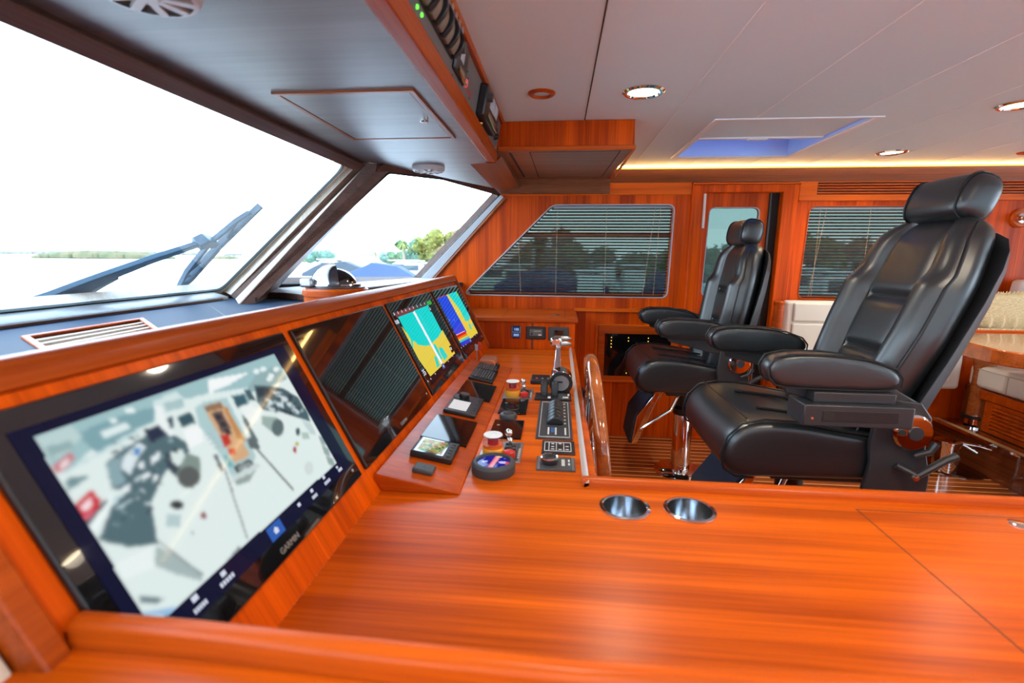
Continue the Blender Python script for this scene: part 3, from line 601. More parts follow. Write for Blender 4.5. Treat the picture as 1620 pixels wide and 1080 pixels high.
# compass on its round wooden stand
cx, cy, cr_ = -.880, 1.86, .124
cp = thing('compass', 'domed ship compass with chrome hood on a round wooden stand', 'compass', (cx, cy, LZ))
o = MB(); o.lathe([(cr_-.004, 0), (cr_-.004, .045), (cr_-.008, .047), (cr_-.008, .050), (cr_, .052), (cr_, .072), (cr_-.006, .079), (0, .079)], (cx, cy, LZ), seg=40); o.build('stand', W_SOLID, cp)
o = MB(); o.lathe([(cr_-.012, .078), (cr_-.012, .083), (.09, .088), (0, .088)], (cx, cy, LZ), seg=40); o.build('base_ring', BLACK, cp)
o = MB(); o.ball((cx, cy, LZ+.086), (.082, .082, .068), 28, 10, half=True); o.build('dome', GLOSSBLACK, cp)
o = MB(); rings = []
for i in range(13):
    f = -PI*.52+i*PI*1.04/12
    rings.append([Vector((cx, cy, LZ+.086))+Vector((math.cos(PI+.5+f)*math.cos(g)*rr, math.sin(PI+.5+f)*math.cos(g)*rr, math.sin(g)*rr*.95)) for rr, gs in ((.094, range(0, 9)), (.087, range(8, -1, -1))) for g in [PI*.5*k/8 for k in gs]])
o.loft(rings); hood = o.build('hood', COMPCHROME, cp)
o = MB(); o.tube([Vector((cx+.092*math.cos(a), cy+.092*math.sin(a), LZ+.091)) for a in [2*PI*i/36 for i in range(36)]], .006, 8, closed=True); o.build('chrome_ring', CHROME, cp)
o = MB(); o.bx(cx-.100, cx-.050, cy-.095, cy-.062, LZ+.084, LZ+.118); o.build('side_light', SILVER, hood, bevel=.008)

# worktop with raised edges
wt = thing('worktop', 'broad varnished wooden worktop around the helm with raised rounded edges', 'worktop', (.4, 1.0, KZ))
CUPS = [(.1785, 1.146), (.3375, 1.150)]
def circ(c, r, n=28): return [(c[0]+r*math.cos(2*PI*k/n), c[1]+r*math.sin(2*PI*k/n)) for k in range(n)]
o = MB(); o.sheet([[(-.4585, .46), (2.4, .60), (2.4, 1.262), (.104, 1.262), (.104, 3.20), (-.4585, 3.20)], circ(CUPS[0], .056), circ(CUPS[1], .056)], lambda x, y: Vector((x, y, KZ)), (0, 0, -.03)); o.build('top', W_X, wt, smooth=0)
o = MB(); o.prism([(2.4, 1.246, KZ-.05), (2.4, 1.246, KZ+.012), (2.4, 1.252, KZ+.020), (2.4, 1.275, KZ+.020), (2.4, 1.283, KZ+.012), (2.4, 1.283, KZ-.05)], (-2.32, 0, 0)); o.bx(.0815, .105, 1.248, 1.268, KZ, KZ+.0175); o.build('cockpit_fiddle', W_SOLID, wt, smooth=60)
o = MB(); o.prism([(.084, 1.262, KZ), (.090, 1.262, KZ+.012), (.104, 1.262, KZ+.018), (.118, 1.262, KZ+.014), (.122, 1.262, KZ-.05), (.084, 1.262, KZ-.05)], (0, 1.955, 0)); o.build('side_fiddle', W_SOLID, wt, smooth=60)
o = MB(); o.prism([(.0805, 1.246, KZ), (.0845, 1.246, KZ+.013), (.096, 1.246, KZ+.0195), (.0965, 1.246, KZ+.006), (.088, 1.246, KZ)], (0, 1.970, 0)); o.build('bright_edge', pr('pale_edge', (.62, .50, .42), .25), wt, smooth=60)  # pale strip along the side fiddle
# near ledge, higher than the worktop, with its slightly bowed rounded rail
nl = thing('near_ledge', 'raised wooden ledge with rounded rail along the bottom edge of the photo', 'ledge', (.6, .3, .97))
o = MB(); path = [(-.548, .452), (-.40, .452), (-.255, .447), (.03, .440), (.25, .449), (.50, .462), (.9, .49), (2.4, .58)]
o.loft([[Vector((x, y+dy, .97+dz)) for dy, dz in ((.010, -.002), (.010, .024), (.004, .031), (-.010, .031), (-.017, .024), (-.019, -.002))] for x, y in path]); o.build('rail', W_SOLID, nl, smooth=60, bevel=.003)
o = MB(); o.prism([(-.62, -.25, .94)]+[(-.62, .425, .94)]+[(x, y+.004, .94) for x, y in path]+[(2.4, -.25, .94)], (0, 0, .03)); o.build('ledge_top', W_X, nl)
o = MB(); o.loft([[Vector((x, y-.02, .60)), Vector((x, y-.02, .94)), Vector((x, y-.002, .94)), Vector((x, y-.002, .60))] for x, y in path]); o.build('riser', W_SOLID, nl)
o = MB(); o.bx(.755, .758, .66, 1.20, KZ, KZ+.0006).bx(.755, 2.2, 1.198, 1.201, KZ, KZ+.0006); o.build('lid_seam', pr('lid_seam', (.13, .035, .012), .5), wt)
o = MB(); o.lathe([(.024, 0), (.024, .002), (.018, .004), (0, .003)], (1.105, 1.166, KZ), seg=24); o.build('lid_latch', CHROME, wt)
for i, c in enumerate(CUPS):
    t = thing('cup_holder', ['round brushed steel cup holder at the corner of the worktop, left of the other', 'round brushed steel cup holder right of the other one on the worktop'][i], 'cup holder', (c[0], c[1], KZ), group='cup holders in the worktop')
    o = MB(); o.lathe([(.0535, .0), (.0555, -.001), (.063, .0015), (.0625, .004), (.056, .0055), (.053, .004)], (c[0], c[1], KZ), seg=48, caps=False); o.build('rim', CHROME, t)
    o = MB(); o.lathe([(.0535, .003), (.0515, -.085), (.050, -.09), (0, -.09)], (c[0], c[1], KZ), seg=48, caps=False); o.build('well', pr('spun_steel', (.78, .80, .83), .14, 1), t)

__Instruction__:
Transcribe the whole listing exactly. Pictures stay out of your copy.

__Output of the task__:
Continue the Blender Python script for this scene: part 3, from line 601. More parts follow. Write for Blender 4.5. Treat the picture as 1620 pixels wide and 1080 pixels high.
# compass on its round wooden stand
cx, cy, cr_ = -.880, 1.86, .124
cp = thing('compass', 'domed ship compass with chrome hood on a round wooden stand', 'compass', (cx, cy, LZ))
o = MB(); o.lathe([(cr_-.004, 0), (cr_-.004, .045), (cr_-.008, .047), (cr_-.008, .050), (cr_, .052), (cr_, .072), (cr_-.006, .079), (0, .079)], (cx, cy, LZ), seg=40); o.build('stand', W_SOLID, cp)
o = MB(); o.lathe([(cr_-.012, .078), (cr_-.012, .083), (.09, .088), (0, .088)], (cx, cy, LZ), seg=40); o.build('base_ring', BLACK, cp)
o = MB(); o.ball((cx, cy, LZ+.086), (.082, .082, .068), 28, 10, half=True); o.build('dome', GLOSSBLACK, cp)
o = MB(); rings = []
for i in range(13):
    f = -PI*.52+i*PI*1.04/12
    rings.append([Vector((cx, cy, LZ+.086))+Vector((math.cos(PI+.5+f)*math.cos(g)*rr, math.sin(PI+.5+f)*math.cos(g)*rr, math.sin(g)*rr*.95)) for rr, gs in ((.094, range(0, 9)), (.087, range(8, -1, -1))) for g in [PI*.5*k/8 for k in gs]])
o.loft(rings); hood = o.build('hood', COMPCHROME, cp)
o = MB(); o.tube([Vector((cx+.092*math.cos(a), cy+.092*math.sin(a), LZ+.091)) for a in [2*PI*i/36 for i in range(36)]], .006, 8, closed=True); o.build('chrome_ring', CHROME, cp)
o = MB(); o.bx(cx-.100, cx-.050, cy-.095, cy-.062, LZ+.084, LZ+.118); o.build('side_light', SILVER, hood, bevel=.008)

# worktop with raised edges
wt = thing('worktop', 'broad varnished wooden worktop around the helm with raised rounded edges', 'worktop', (.4, 1.0, KZ))
CUPS = [(.1785, 1.146), (.3375, 1.150)]
def circ(c, r, n=28): return [(c[0]+r*math.cos(2*PI*k/n), c[1]+r*math.sin(2*PI*k/n)) for k in range(n)]
o = MB(); o.sheet([[(-.4585, .46), (2.4, .60), (2.4, 1.262), (.104, 1.262), (.104, 3.20), (-.4585, 3.20)], circ(CUPS[0], .056), circ(CUPS[1], .056)], lambda x, y: Vector((x, y, KZ)), (0, 0, -.03)); o.build('top', W_X, wt, smooth=0)
o = MB(); o.prism([(2.4, 1.246, KZ-.05), (2.4, 1.246, KZ+.012), (2.4, 1.252, KZ+.020), (2.4, 1.275, KZ+.020), (2.4, 1.283, KZ+.012), (2.4, 1.283, KZ-.05)], (-2.32, 0, 0)); o.bx(.0815, .105, 1.248, 1.268, KZ, KZ+.0175); o.build('cockpit_fiddle', W_SOLID, wt, smooth=60)
o = MB(); o.prism([(.084, 1.262, KZ), (.090, 1.262, KZ+.012), (.104, 1.262, KZ+.018), (.118, 1.262, KZ+.014), (.122, 1.262, KZ-.05), (.084, 1.262, KZ-.05)], (0, 1.955, 0)); o.build('side_fiddle', W_SOLID, wt, smooth=60)
o = MB(); o.prism([(.0805, 1.246, KZ), (.0845, 1.246, KZ+.013), (.096, 1.246, KZ+.0195), (.0965, 1.246, KZ+.006), (.088, 1.246, KZ)], (0, 1.970, 0)); o.build('bright_edge', pr('pale_edge', (.62, .50, .42), .25), wt, smooth=60)  # pale strip along the side fiddle
# near ledge, higher than the worktop, with its slightly bowed rounded rail
nl = thing('near_ledge', 'raised wooden ledge with rounded rail along the bottom edge of the photo', 'ledge', (.6, .3, .97))
o = MB(); path = [(-.548, .452), (-.40, .452), (-.255, .447), (.03, .440), (.25, .449), (.50, .462), (.9, .49), (2.4, .58)]
o.loft([[Vector((x, y+dy, .97+dz)) for dy, dz in ((.010, -.002), (.010, .024), (.004, .031), (-.010, .031), (-.017, .024), (-.019, -.002))] for x, y in path]); o.build('rail', W_SOLID, nl, smooth=60, bevel=.003)
o = MB(); o.prism([(-.62, -.25, .94)]+[(-.62, .425, .94)]+[(x, y+.004, .94) for x, y in path]+[(2.4, -.25, .94)], (0, 0, .03)); o.build('ledge_top', W_X, nl)
o = MB(); o.loft([[Vector((x, y-.02, .60)), Vector((x, y-.02, .94)), Vector((x, y-.002, .94)), Vector((x, y-.002, .60))] for x, y in path]); o.build('riser', W_SOLID, nl)
o = MB(); o.bx(.755, .758, .66, 1.20, KZ, KZ+.0006).bx(.755, 2.2, 1.198, 1.201, KZ, KZ+.0006); o.build('lid_seam', pr('lid_seam', (.13, .035, .012), .5), wt)
o = MB(); o.lathe([(.024, 0), (.024, .002), (.018, .004), (0, .003)], (1.105, 1.166, KZ), seg=24); o.build('lid_latch', CHROME, wt)
for i, c in enumerate(CUPS):
    t = thing('cup_holder', ['round brushed steel cup holder at the corner of the worktop, left of the other', 'round brushed steel cup holder right of the other one on the worktop'][i], 'cup holder', (c[0], c[1], KZ), group='cup holders in the worktop')
    o = MB(); o.lathe([(.0535, .0), (.0555, -.001), (.063, .0015), (.0625, .004), (.056, .0055), (.053, .004)], (c[0], c[1], KZ), seg=48, caps=False); o.build('rim', CHROME, t)
    o = MB(); o.lathe([(.0535, .003), (.0515, -.085), (.050, -.09), (0, -.09)], (c[0], c[1], KZ), seg=48, caps=False); o.build('well', pr('spun_steel', (.78, .80, .83), .14, 1), t)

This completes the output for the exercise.